Thoughts of my next project

Yes—I missed last week's post. Since I'm between writing projects, I've been spending a large portion of my time on non-writing activities. My biggest project of late has been reorganizing the collection of Microsoft Access database applications I wrote shortly after accepting my new job as a database administrator. Instead of a loose collection of programs, I've created what I call "The Plan". It centralizes the automatic database updates into a single program and organizes the primary data repositories into a tightly integrated database system. Data is stored in specific locations with well-defined groupings. These databases are updated using a single application. Three other Access applications make up the various user interfaces each one meant to be used by a specific group of people. This will make maintaining the entire system far easier.

This does not mean I've not been thinking about my next project. It has been a close toss-up between a third Dragonverse novel and a new YA novel involving a dragon and a deformed teenager. If I do a third Dragonverse book I'm going to have to go back and revise the first two to bring them up to my current standards. I've learned quite a bit about writing since penning Dragonverse and if I'm going to write a third book I'm going to want to make sure the first two are updated.

The other possibility is a YA (Young Adult) novel about a dragon and a deformed teenager. I've never written a YA novel before which means the story could be a challenge. The genre has certain formats that must be adhered to otherwise it might be rejected by the readers as not being a true YA novel. Luckily, I will have the help of Susan Forest, an award-winning YA author whom I met at Launch Pad this year. She has expressed an interest in reading and reviewing the story once it's complete. I'm still working on the major pieces of the plot and if I can solve a few issues before the start of next year then this will most likely be my next project. I want the story to teach a lesson as well as present a story to the reader. I will need to develop a large amount of back story—most of which will not appear in the book—in order to make it clear in my mind as to how everything will fit together. I will let you know in this blog how this goes.

In other news: I picked up the recent copy of Locus magazine and was shocked as to how many people I've met are in the magazine. I originally picked it up because of a large article featuring Linda Nagata--another author I met at Launch Pad and someone I've kept in touch with over the years. A quick flip of the pages revealed Jenn Brissett, Ann Leckie, Ellen Datlow, and Eugene Myers—all people I've met at Launch Pad. If you are a writer and you do not have a circle of acquaintances who are published writers, then I highly recommend you do something to change this situation. The above writers are all award-winning, well-known writers in their field. They are people just like you and me. I count them as friends and acquaintances I can talk to if I need advice. We stay in touch via Twitter and an occasional email and we will get together anytime we find ourselves in the same location together. We support each other as all writers should.
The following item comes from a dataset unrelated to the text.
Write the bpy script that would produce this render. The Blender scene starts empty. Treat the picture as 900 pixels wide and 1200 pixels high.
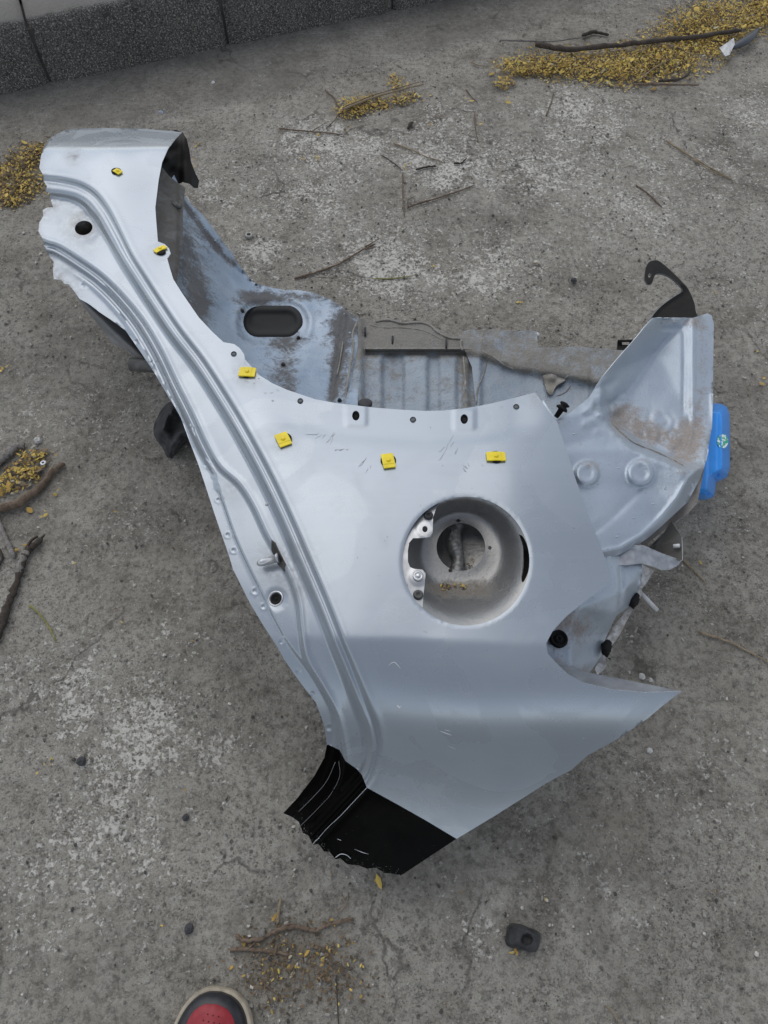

Writers need to interface with other writers. I did not really understand this until I attended my first Launch Pad. Attend conferences, join a writer's group, apply to Launch Pad (multiple times if you have to), go to conventions, or watch to see if a writer is appearing in a library or a book store. Introduce yourself to them. Talk to them. But don't think that getting to know a well-known author is a gateway to publication. They've all worked hard to get to where they are. They will give you advice, provide guidance if they have the time, and will answer your honest questions if at all possible. But they will not, and cannot, give you a direct line to their agent or publisher. That's your job. They also don't have the time to read everything every writer asks them to read. The biggest advantage of knowing other writers is feeling like you belong. Listen to what they have to say and learn what they have to offer in the form of wisdom. Eventually, if you treat them like a person and not a means to achieving another goal, you will gain their confidence and eventually their friendship and trust.